• **What is expected**
Repeat, exactly and only, the lines from the beginning of the data through the line with "b.block('crown_core', GREY_D, 'l', b.wl". Pictures are left out.

>>>>

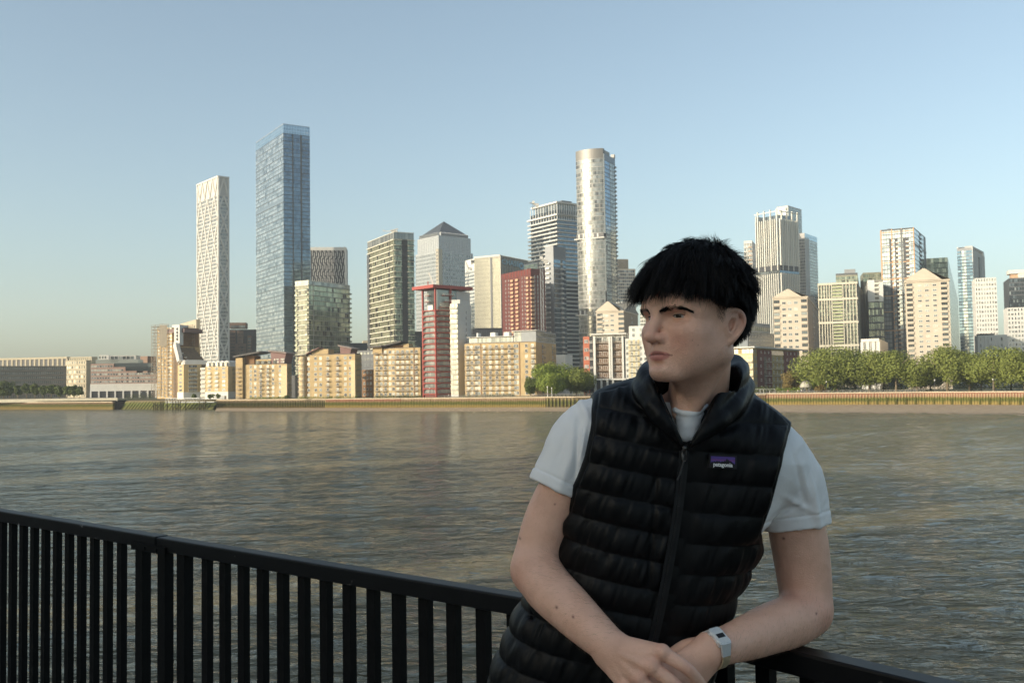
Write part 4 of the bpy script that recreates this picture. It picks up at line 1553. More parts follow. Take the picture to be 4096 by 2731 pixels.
# ---- blue glass tower --------------------------------------------------
b = Bld('glass_tower', 'tallest tower of the skyline, blue glass with a sharp front corner', 'tower', 1133, 1023, 1238.5, 495, 838, 58)
b.body(plain('spandrel_blue', (0.16, 0.21, 0.25), 0.4, 0.4, var=0.1), 'wall', 0, b.z(533))
nf = 68
zt = b.z(533)
panes(b, 'l', 0, zt, nf, 26, G_BLUE, 0.10, 0.75, proud=0.06, jitter=0.02)
bl = glassy('deep_blue_glass', [(0.0, (0.12, 0.19, 0.26)), (0.3, (0.16, 0.24, 0.32)), (0.7, (0.20, 0.29, 0.37)), (0.92, (0.09, 0.13, 0.18))], 0.06, 0.85)  # darker glass for the right face: its shade is put into the colour
w3 = b.wr / 3
panes(b, 'r', 0, zt, nf, 6, bl, 0.15, 0.75, u0=0.2, u1=w3 * 0.98, proud=0.06)
panes(b, 'r', 0, zt, nf, 5, bl, 0.15, 0.35, u0=w3 * 1.12, u1=w3 * 1.9, proud=0.30)
panes(b, 'r', 0, zt, nf, 5, bl, 0.15, 0.75, u0=w3 * 2.1, u1=b.wr - 0.2, proud=0.06)
for u0, u1 in ((w3 * 0.99, w3 * 1.11), (w3 * 1.91, w3 * 2.09)):
    b.block('recess', GREY_D, 'r', u0, u1, -0.04, 0.3, 0, zt)
bands(b, 'l', 0, zt, 34, GREY_D, 0.14, 0.28, single=True)
bands(b, 'r', 0, zt, 34, GREY_D, 0.20, 0.26, single=True)
b.block('plant_band', G_BLUE, 'l', 0, b.wl, -0.12, 0.2, b.z(806), b.z(792))
crown = glassy('crown_glass', [(0.0, (0.30, 0.42, 0.50)), (0.5, (0.36, 0.48, 0.56))], 0.05, 0.8)
for f in 'lr':
    panes(b, f, zt, b.H, 3, 14 if f == 'l' else 10, crown, 0.12, 0.15, proud=0.05)
    b.block('crown_frame', GREY_M, f, 0, b.w(f), -0.1, 0.12, b.H - 0.4, b.H)
b.block('crown_back', GREY_M, 'l', 0, b.wl, b.wr - 0.6, b.wr, zt, b.H - 3)
b.block('crown_core', GREY_D, 'l', b.wl * 0.25, b.wl * 0.85, b.wr * 0.25, b.wr * 0.8, zt, b.H - 5)

# ---- dark striped block behind ----------------------------------------
b = Bld('striped_block', 'dark block with thin broken white vertical stripes behind the green glass flats', 'building', 1242, 1232, 1385, 990, 1080, 84)
b.body(BLACKISH)
z0 = 0
us = frange(b.u('r', 1245), b.u('r', 1378), 16)
for row in range(7):
    za = b.z(1002 + row * 26 + 22)
    hh = fhm(b, 22)
    pc = fin_mesh(hh, fhm(b, 2.2), 0.4, WHITE, 'white_stripe')
    b.pieces('white_stripe', pc, [('r', u + (0.9 if (row + k) % 2 else 0), za + (4.5 if k % 2 else 0)) for k, u in enumerate(us)])
b.block('frame', WHITE, 'r', -0.3, b.wr + 0.3, -0.7, 1, b.H - 3.2, b.H + 0.2)
b.block('frame', WHITE, 'r', b.wr - 1.8, b.wr + 0.3, -0.7, 1, 0, b.H - 3.3)

# ---- green glass residential pair --------------------------------------


def slab_flats(label, xc, xl, xr, ytop, d, th, nf, crown_py, lit_glass, shade_glass, pxl, group=None, recess=None, slab_l=0.9, slab_r=0.9):
    b = Bld('residential_tower', label, 'tower', xc, xl, xr, ytop, d, th, 6.0, group)
    b.body(plain('olive_panel', (0.20, 0.20, 0.16), 0.6, var=0.1), 'wall', 0, b.H)
    zt = b.z(crown_py)
    panes(b, 'l', 0, zt, nf, pxl[0], lit_glass, 0.35, 0.7, proud=0.08)
    panes(b, 'r', 0, zt, nf, pxl[1], shade_glass, 0.35, 0.7, proud=0.08)
    bands(b, 'l', 0, zt, nf, BALC_W, slab_l, 0.62, name='floor_slab')
    if recess:
        u0, u1 = b.u('r', recess[0]), b.u('r', recess[1])
        b.block('recess', BLACKISH, 'r', u0, u1, -0.2, 0.3, 0, zt)
        bands(b, 'r', 0, zt, nf, BALC_W, slab_r, 0.30, 0, u0, name='floor_slab')
        bands(b, 'r', 0, zt, nf, BALC_W, slab_r, 0.30, u1, b.wr + 0.8, name='floor_slab')
    else:
        bands(b, 'r', 0, zt, nf, GREY_R, slab_r, 0.26, name='floor_slab')
    for f in 'lr':
        panes(b, f, zt + 0.4, b.H, 1, 22 if f == 'l' else 14, G_PALE if f == 'l' else G_GREY, 0.1, 0.3, proud=0.12)  # paler glass stands for sun on the left face
        b.block('parapet', BALC_W, f, -0.1, b.w(f) + 0.1, -0.25, 0.4, b.H - 0.3, b.H + 0.1)
    return b


b = slab_flats('wide green glass flats with white balcony slabs below the blue glass tower', 1235, 1181, 1399, 1121, 815, 30, 22, 1140, G_GREEN_LIT, G_GREEN, (7, 22), None)
gr = balc_mesh(fhm(b, 10), 1.6, G_GREEN, 1.1, slab_mat=BALC_W, solid=True, slab=0.35)
b.pieces('balcony', gr, [('l', b.wl * 0.12, b.z(1140) * i / 22) for i in range(1, 22)] + [('l', b.wl * 0.88, b.z(1140) * i / 22) for i in range(1, 22)] + [('r', b.wr * 0.99, b.z(1140) * i / 22) for i in range(1, 22)])
q = MB()
q.box(-0.15, 0.15, -0.5, -0.2, 0, b.H, 0, b.M('r') @ Matrix.Translation((b.u('r', 1252), 0, 0)))
q.build('cable', [GREY_R], b.e)
b = slab_flats('tall olive glass flats with cream slab lines left of the pyramid topped tower', 1576, 1470, 1655, 927, 765, 62, 29, 958, G_GREEN_LIT, G_GREEN, (24, 16), None, (1606, 1629))
gr2 = balc_mesh(fhm(b, 22), 1.5, G_GREEN, 1.1, slab_mat=BALC_W, solid=True, slab=0.3)
b.pieces('balcony', gr2, [('r', b.wr * 0.16, b.z(958) * i / 29) for i in range(1, 29)] + [('r', b.wr * 0.84, b.z(958) * i / 29) for i in range(1, 29)])
b.block('dark_strip', GREY_D, 'l', b.wl * 0.015, b.wl * 0.10, -0.95, 0, 0, b.z(985))
q = MB()
q.box(-0.12, 0.12, -1.2, -1.0, 0, b.H, 0, b.M('l') @ Matrix.Translation((b.u('l', 1563), 0, 0)))
q.build('cable', [GREY_D], b.e)
q = MB()
M = b.M('l')
p0 = M @ Vector((b.u('l', 1562), 3, b.H))
q.box(p0.x - 1.4, p0.x + 1.4, p0.y - 1, p0.y + 1, p0.z, p0.z + 2.2)
q.bar((p0.x - 9, p0.y, p0.z + 2.0), (p0.x + 1, p0.y, p0.z + 1.4), 0.4)
q.bar((p0.x - 9, p0.y, p0.z + 3.4), (p0.x - 6.5, p0.y, p0.z + 1.7), 0.3)
p1 = b.M('r') @ Vector((1.5, 2, b.H))
q.box(p1.x - 2.5, p1.x + 2, p1.y, p1.y + 2, p1.z, p1.z + 1.6)
q.bar((p1.x - 3.5, p1.y, p1.z + 1.2), (p1.x + 2.5, p1.y, p1.z + 2.7), 0.7)
q.build('cleaning_cradle', [GREY_R], b.e)

# ---- pyramid topped tower ------------------------------------------------
b = Bld('pyramid_tower', 'pale gridded tower topped by a dark pyramid roof', 'tower', 1755, 1671, 1881, 941, 1312, 50)
STEELW = plain('stainless_cladding', (0.42, 0.43, 0.43), 0.42, 0.25, var=0.04)
zs = b.z(1003)
b.body(STEELW, 'wall', zs, b.H)
i_ = -2.2
q = MB()
q.box(i_, b.wl - i_, i_, b.wr - i_, 0, zs, 0, b.M('l'))
q.build('wall', [STEELW], b.e)
q = MB()
q.box(3.5, b.wl - 3.5, 3.5, b.wr - 3.5, b.H, b.z(926), 0, b.M('l'))
q.build('attic', [STEELW], b.e)
for f in 'lr':
    n_ = 12
    panes(b, f, zs, b.H - 1, 10, n_, G_GREY, 1.5, 1.6, proud=0.06)
    fins(b, f, zs, b.H, n_, STEELW, 0.7, 0.35)
    nf = 36
    fh_ = zs / nf
    panes(b, f, 0, zs - 2, nf, 15, G_GREY, 1.6, 1.7, proud=2.26, u0=-1.8, u1=b.w(f) - 4 if f == 'l' else b.w(f) + 1.8)
    fins(b, f, 0, zs, 15, STEELW, 0.6, 2.5, u0=-1.8, u1=b.w(f) - 4 if f == 'l' else b.w(f) + 1.8)
    fins(b, f, b.H, b.z(927), 26, STEELW, 0.35, -3.2, u0=3.6, u1=b.w(f) - 3.6, single=False)
ap = b.z(868)
c0 = b.M('l') @ Vector((b.wl / 2, b.wr / 2, ap))
zb_ = b.z(927)
cs = [b.M('l') @ Vector((x, y, zb_)) for x, y in ((3.2, 3.2), (b.wl - 3.2, 3.2), (b.wl - 3.2, b.wr - 3.2), (3.2, b.wr - 3.2))]
q = MB()
# horizontally ribbed pyramid
nR_ = 16
vs = []
for k in range(nR_ + 1):
    f = k / nR_
    for c in cs:
        vs.append(tuple(c.lerp(c0, f)))
fs = []
for k in range(nR_):
    for j in range(4):
        fs.append((k * 4 + j, k * 4 + (j + 1) % 4, (k + 1) * 4 + (j + 1) % 4, (k + 1) * 4 + j))
q.add(vs, fs)
q.build('pyramid_roof', [plain('pyramid_metal', (0.115, 0.125, 0.135), 0.45, 0.6, var=0.12, scale=0.15)], b.e)
M = b.M('l')
q = MB()
q.box(b.wl - 3.6, b.wl + 2.6, -2.6, 3.6, 0, zs + 2, 0, M)
q.build('corner_bay', [plain('warm_cladding', (0.42, 0.36, 0.27), 0.45, 0.3, var=0.05)], b.e)
for k in range(30):
    pass
q = MB()
for k in range(40):
    z = zs * k / 40
    for u in (b.wl - 3.0, b.wl - 1.3, b.wl + 0.4):
        q.box(u, u + 1.1, -2.68, -2.5, z + 1.2, z + 4.0, 0, M)
o = q.build('glazing', [G_GOLD], b.e)
o['kind'] = 'stuff'

# ---- bank towers ----------------------------------------------------------
b = Bld('bank_tower', 'pale bank tower slab mostly hidden behind the pyramid topped tower', 'tower', 1912, 1860, 1990, 1030, 1180, 60)
b.body(WHITE)
nf = 34
panes(b, 'l', 0, b.H - 14, nf, 10, G_PALE, 0.3, 1.5, proud=0.06)
bands(b, 'l', 0, b.H - 14, nf, WHITE, 0.25, 1.2)
text_mesh_later = []
text_mesh_later.append(('lettering', 'BC', 6.6, b, 'l', b.u('l', 1895), b.z(1043), -0.5, plain('sign_black', (0.02, 0.02, 0.02), 0.5)))
b = Bld('bank_tower', 'wide bronze glass bank tower with vertical mullions and a blue name sign', 'tower', 2000, 1898, 2150, 1020, 1078, 32)
b.body(plain('bronze_spandrel', (0.27, 0.25, 0.20), 0.5, 0.3, var=0.06), 'wall', 0, b.H)
nf = 32
CB = glassy('bank_glass', [(0.0, (0.30, 0.30, 0.23)), (0.4, (0.36, 0.36, 0.28)), (0.8, (0.44, 0.43, 0.34)), (0.95, (0.25, 0.26, 0.21))], 0.14, 0.7)
panes(b, 'l', 0, b.H - 3, nf, 28, CB, 0.55, 1.0, proud=0.06)
fins(b, 'l', 0, b.H - 1, 28, plain('bronze_mullion', (0.42, 0.40, 0.33), 0.5, 0.4), 0.35, 0.5, single=False)
b.block('dark_column', GREY_D, 'l', b.u('l', 1961), b.u('l', 1968), -0.62, 0, 0, b.H - 2)
b.block('parapet', WHITE, 'l', -0.4, b.wl + 0.2, -0.7, 1, b.H - 1.4, b.H + 0.6)
panes(b, 'r', 0, b.H - 3, nf, 24, G_GREY, 0.3, 0.5, proud=0.06)
fins(b, 'r', 0, b.H, 24, plain('stone_fin', (0.40, 0.385, 0.33), 0.7), 0.65, 0.9)
text_mesh_later.append(('lettering', 'CHASE', 7.6, b, 'r', b.u('r', 2038), b.z(1046), -1.3, plain('sign_blue', (0.20, 0.36, 0.44), 0.5)))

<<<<

• **Solution for this exercise**
Write part 4 of the bpy script that recreates this picture. It picks up at line 1553. More parts follow. Take the picture to be 4096 by 2731 pixels.
# ---- blue glass tower --------------------------------------------------
b = Bld('glass_tower', 'tallest tower of the skyline, blue glass with a sharp front corner', 'tower', 1133, 1023, 1238.5, 495, 838, 58)
b.body(plain('spandrel_blue', (0.16, 0.21, 0.25), 0.4, 0.4, var=0.1), 'wall', 0, b.z(533))
nf = 68
zt = b.z(533)
panes(b, 'l', 0, zt, nf, 26, G_BLUE, 0.10, 0.75, proud=0.06, jitter=0.02)
bl = glassy('deep_blue_glass', [(0.0, (0.12, 0.19, 0.26)), (0.3, (0.16, 0.24, 0.32)), (0.7, (0.20, 0.29, 0.37)), (0.92, (0.09, 0.13, 0.18))], 0.06, 0.85)  # darker glass for the right face: its shade is put into the colour
w3 = b.wr / 3
panes(b, 'r', 0, zt, nf, 6, bl, 0.15, 0.75, u0=0.2, u1=w3 * 0.98, proud=0.06)
panes(b, 'r', 0, zt, nf, 5, bl, 0.15, 0.35, u0=w3 * 1.12, u1=w3 * 1.9, proud=0.30)
panes(b, 'r', 0, zt, nf, 5, bl, 0.15, 0.75, u0=w3 * 2.1, u1=b.wr - 0.2, proud=0.06)
for u0, u1 in ((w3 * 0.99, w3 * 1.11), (w3 * 1.91, w3 * 2.09)):
    b.block('recess', GREY_D, 'r', u0, u1, -0.04, 0.3, 0, zt)
bands(b, 'l', 0, zt, 34, GREY_D, 0.14, 0.28, single=True)
bands(b, 'r', 0, zt, 34, GREY_D, 0.20, 0.26, single=True)
b.block('plant_band', G_BLUE, 'l', 0, b.wl, -0.12, 0.2, b.z(806), b.z(792))
crown = glassy('crown_glass', [(0.0, (0.30, 0.42, 0.50)), (0.5, (0.36, 0.48, 0.56))], 0.05, 0.8)
for f in 'lr':
    panes(b, f, zt, b.H, 3, 14 if f == 'l' else 10, crown, 0.12, 0.15, proud=0.05)
    b.block('crown_frame', GREY_M, f, 0, b.w(f), -0.1, 0.12, b.H - 0.4, b.H)
b.block('crown_back', GREY_M, 'l', 0, b.wl, b.wr - 0.6, b.wr, zt, b.H - 3)
b.block('crown_core', GREY_D, 'l', b.wl * 0.25, b.wl * 0.85, b.wr * 0.25, b.wr * 0.8, zt, b.H - 5)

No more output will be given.